WHAT IS NEEDED :: Of all the lines in this data, how many include "scene"? Respond with the number only.

RECORDED DATA ::
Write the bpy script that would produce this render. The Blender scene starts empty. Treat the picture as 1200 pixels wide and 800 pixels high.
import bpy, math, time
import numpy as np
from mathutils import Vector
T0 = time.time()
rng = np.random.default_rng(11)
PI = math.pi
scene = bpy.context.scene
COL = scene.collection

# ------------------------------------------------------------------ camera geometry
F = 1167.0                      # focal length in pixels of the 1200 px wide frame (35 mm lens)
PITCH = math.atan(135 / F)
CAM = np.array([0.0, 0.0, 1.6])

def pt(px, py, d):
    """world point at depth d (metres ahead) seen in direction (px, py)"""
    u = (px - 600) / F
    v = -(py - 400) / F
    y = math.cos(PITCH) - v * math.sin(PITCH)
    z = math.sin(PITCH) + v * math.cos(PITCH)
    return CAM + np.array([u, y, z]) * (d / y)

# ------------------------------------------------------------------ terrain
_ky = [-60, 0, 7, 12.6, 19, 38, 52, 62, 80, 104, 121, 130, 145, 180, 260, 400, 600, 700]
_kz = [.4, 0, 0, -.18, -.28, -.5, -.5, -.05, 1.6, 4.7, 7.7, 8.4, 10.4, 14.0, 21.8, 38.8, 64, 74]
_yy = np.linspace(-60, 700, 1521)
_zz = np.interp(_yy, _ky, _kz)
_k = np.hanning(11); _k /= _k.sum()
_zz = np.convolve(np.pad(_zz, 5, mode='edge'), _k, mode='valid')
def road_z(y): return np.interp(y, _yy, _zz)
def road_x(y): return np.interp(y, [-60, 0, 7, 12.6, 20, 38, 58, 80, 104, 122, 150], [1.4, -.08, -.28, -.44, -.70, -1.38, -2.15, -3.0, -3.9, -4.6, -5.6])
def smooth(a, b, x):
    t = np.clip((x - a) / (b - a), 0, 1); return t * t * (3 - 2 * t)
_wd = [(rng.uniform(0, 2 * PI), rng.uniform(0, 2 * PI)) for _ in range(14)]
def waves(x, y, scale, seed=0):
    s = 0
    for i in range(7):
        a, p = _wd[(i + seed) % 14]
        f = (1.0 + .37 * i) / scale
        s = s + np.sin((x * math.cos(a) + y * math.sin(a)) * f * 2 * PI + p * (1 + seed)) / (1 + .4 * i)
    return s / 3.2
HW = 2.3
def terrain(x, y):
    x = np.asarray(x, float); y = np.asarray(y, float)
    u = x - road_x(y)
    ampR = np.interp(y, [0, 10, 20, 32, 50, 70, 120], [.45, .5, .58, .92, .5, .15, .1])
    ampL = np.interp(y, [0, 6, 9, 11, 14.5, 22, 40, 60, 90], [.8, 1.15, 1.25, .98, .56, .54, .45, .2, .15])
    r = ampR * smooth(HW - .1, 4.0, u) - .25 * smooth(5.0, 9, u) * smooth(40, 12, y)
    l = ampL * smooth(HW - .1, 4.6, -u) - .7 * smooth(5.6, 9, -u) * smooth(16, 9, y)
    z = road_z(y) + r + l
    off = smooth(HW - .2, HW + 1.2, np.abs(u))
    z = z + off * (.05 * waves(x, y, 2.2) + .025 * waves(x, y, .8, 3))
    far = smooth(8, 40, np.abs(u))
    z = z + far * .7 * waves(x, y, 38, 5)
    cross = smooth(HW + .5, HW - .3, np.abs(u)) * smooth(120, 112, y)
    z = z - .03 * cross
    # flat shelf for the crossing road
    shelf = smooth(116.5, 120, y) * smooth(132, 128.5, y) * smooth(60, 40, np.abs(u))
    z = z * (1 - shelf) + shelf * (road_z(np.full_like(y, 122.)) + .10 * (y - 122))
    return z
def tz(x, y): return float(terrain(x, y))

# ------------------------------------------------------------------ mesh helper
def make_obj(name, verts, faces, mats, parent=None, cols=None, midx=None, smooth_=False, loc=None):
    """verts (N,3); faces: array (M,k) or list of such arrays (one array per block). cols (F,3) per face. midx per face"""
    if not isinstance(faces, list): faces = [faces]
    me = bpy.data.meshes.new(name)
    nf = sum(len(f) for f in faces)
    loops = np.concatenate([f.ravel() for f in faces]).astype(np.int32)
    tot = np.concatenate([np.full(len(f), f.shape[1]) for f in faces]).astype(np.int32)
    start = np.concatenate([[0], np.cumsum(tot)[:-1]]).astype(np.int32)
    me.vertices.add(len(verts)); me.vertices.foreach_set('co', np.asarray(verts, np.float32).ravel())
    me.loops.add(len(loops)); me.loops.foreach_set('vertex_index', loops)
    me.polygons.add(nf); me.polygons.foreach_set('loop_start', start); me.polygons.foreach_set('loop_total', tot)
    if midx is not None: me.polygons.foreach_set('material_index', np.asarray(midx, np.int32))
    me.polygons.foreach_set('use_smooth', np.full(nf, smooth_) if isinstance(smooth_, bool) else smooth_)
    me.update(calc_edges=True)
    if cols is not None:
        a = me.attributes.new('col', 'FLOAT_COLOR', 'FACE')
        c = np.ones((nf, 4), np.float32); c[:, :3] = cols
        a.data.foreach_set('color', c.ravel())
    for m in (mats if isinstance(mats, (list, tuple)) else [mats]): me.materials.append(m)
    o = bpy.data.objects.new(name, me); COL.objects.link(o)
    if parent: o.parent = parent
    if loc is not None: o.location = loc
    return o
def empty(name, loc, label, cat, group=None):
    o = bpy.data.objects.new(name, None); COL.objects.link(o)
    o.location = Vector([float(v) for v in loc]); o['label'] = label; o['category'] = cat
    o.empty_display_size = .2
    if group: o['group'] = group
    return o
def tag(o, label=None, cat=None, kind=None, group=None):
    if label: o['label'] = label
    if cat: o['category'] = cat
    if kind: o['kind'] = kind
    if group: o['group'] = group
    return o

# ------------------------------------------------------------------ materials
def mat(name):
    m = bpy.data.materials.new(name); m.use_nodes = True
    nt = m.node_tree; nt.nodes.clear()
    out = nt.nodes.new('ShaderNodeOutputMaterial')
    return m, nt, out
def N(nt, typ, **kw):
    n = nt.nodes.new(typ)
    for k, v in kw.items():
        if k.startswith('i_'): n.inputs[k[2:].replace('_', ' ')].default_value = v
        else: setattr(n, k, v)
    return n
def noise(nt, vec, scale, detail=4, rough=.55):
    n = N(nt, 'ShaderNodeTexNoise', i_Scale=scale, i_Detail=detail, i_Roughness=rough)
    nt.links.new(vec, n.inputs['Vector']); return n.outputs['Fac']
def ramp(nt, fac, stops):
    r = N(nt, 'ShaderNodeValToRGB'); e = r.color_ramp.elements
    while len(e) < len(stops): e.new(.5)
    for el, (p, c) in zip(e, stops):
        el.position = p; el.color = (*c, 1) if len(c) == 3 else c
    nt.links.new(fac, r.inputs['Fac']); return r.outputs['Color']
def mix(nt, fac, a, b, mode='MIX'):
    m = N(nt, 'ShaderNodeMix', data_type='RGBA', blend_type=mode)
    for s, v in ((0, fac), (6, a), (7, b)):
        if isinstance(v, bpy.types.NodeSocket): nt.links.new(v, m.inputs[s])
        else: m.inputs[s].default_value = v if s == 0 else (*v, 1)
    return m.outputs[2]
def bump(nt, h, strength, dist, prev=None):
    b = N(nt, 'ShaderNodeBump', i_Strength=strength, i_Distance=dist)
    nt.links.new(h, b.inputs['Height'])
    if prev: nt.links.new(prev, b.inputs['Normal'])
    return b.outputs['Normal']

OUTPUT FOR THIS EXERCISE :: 3